"I can honestly say that You've been on my mind"
Yesterday was one of the worst days I've had in a really long time. I'm not sure what was wrong but I just wasn't my normal, bubbly self and everyone noticed. I was short with people, I started crying in my psychology class and I just wanted to be alone. I hate being alone so that was very unusual. I think the stress just finally caught up to me and I needed to slow down. I did, and I'm much better today.
What do you have the hardest time giving?
Myself
What lifts your spirits?
The first moment I read this question, nothing popped into my head like it normally should have. I actually had to think about it. It made me realize that I haven't been truly happy in such a long a time. I was so close recently but it got pulled out from under me and knocked me back to the ground.
But after much needed thought and consideration on this subject I know exactly what lifts my spirits as long as I want them lifted, which from now on, will be all the time (:
Smiling, my youth group, hugging, my best friends, my new zebra blanket (:, working out, dancing, music, driving fast, holding hands, kisses on the forehead, just holding my bible, and even more reading a book in it I've never heard of.

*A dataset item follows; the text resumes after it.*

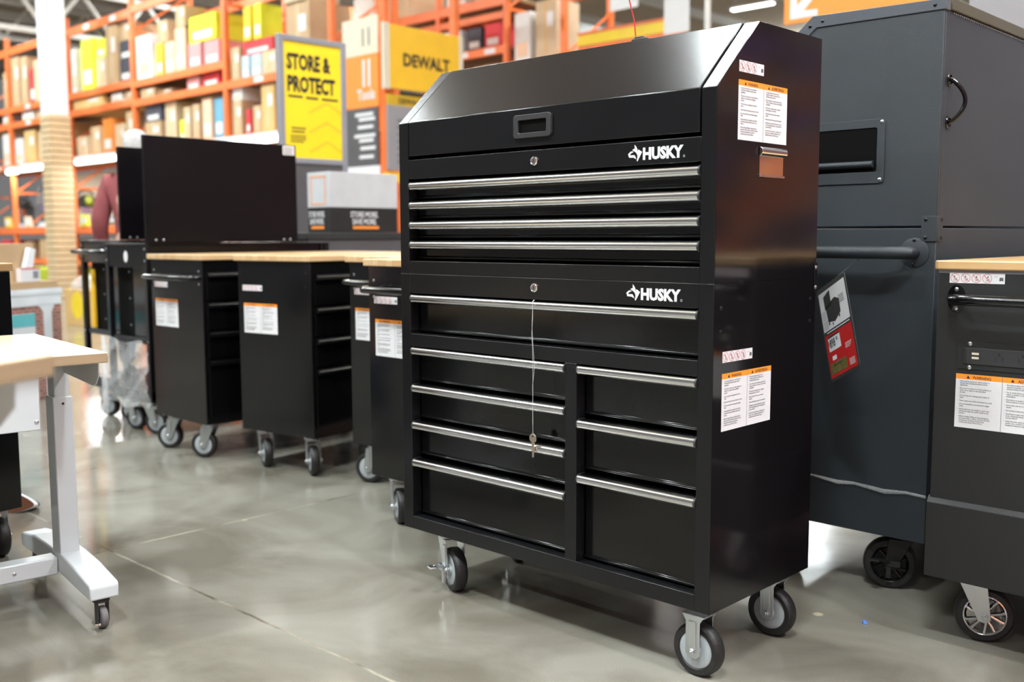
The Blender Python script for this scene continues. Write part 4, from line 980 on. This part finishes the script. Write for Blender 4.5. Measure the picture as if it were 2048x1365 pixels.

Pink, orange, green, pictures, sand, water, rain, dogs, playing field hockey, bonfires, camping, mountains, babies, polka dots, stripes, texting (:, getting dressed up, school, peace signs, the moon & stars, guitar, viola, cello, sweet tea!
I have so much that makes me happy. I'm gonna start taking advantage of those things (:
My favorite song.
I encourage you to listen to it.
Fireflight is a Christian band I found recently and haven't listened to any other CD since I got this one a few days ago. There songs describe so much that I can relate to and its nice to sing along with songs like that. As a dancer, I love the music. It's so easy to move to and that makes me appreciate it even more.
"God, I want to dream again. Take me where I've never been."